Alex Hurt transforms into a werewolf in Blackout (2024)

Conclusion

If you are a werewolf movie completionist, this should be on your watch list. If you are a Larry Fessenden fan, it’s worth a watch. However, for the rest of you, it’s a meh movie. Blackout is not a bad movie. But, it isn’t exactly carving out new ground here.

Tellingly, my favorite moment in the movie was when Charlie talked about his father and the movie showed pictures of Alex Hurt and his father, the late, great William Hurt in photographs of them together. I know that it is good film strategy to use actual pictures of actors as their younger selves, and it really worked here. It was poignant to see both Hurts together, and to have the death of Charlie’s father as a mirror to real life. Again, it says a bit about the film when my favorite moment was not ABOUT the story.

I have a real fondness for what Larry Fessenden represents. I met him at Overlook during a press junket and was able to talk with him about this film briefly. He wanted to do justice to the internal struggles of man and monster inherent to a werewolf movie. The reluctant werewolf, a man who doesn’t want to be the monster. I can see that here, but it didn’t really work. Fortunately I was also able to tell Larry how much I loved his take on Frankenstein, with his 2019 movie, Depraved. My second favorite moment… also not key to the story… was a cameo of Adam, the Frankenstein’s monster from Depraved.

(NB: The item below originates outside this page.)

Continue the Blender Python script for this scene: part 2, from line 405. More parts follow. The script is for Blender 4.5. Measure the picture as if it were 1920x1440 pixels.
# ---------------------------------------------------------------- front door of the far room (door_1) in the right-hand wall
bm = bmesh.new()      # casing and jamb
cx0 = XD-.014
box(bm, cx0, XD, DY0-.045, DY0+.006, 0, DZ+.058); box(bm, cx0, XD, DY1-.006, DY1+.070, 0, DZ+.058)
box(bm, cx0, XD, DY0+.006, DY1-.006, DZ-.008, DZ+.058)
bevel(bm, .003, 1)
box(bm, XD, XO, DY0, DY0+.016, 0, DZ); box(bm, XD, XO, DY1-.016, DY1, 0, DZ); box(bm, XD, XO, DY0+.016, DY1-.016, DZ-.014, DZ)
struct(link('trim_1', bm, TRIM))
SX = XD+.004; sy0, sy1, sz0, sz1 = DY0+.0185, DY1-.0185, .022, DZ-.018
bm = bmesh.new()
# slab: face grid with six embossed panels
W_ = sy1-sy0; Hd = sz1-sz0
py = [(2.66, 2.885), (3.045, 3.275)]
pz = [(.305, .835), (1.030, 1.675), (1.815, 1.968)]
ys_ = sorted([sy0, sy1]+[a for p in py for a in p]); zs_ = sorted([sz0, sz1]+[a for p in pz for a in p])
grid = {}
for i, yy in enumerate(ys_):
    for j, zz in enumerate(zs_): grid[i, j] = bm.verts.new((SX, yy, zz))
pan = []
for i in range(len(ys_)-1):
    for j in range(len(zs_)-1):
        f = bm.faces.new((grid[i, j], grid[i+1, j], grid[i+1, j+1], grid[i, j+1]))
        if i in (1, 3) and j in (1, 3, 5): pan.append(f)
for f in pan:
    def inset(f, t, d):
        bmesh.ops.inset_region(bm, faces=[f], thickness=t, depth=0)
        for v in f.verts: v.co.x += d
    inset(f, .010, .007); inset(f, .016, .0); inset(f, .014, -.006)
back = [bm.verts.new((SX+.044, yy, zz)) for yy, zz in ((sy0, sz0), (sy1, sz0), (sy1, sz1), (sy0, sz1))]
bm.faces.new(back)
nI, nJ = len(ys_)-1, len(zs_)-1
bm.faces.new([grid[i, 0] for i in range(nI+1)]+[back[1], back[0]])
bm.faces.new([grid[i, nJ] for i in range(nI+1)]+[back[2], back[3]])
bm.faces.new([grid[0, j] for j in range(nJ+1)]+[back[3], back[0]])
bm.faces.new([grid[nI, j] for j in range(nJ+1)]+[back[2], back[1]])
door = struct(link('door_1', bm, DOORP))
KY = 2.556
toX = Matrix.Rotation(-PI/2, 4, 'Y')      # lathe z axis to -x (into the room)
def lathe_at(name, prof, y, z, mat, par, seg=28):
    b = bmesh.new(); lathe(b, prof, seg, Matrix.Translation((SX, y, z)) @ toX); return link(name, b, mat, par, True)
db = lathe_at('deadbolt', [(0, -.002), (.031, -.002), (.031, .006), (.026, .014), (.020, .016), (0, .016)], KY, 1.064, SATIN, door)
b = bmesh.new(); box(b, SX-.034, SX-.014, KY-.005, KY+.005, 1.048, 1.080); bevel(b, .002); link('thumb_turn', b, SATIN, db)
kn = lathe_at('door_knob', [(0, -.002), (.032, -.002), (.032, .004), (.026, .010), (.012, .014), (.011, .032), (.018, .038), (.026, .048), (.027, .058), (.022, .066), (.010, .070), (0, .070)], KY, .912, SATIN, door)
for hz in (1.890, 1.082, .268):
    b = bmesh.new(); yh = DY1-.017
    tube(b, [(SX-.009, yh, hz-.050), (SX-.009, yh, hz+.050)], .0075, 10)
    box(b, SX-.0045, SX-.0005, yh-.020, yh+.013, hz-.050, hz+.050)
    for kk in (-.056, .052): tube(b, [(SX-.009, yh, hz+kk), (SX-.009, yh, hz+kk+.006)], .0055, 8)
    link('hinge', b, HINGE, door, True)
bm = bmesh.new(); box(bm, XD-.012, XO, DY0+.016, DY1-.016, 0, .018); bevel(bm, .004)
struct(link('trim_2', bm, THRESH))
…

Fessenden is very much like Roger Corman. Nobody helps foster the independent horror movement like he does. He is capable of telling great stories, and he enables so many young directors and actors to find their way through the world of cinema through horror. He is such a generous man. I am a fan of him, but just like Roger, not all of his movies are great.

Where to Find Blackout

Blackout has not been rated by the MPAA. There is a little bit of sex and nudity, and plenty of gory moments that would justify this as an R-rated film. It should be fine for horror savvy teens. It is available for rent streaming on Amazon and Shudder.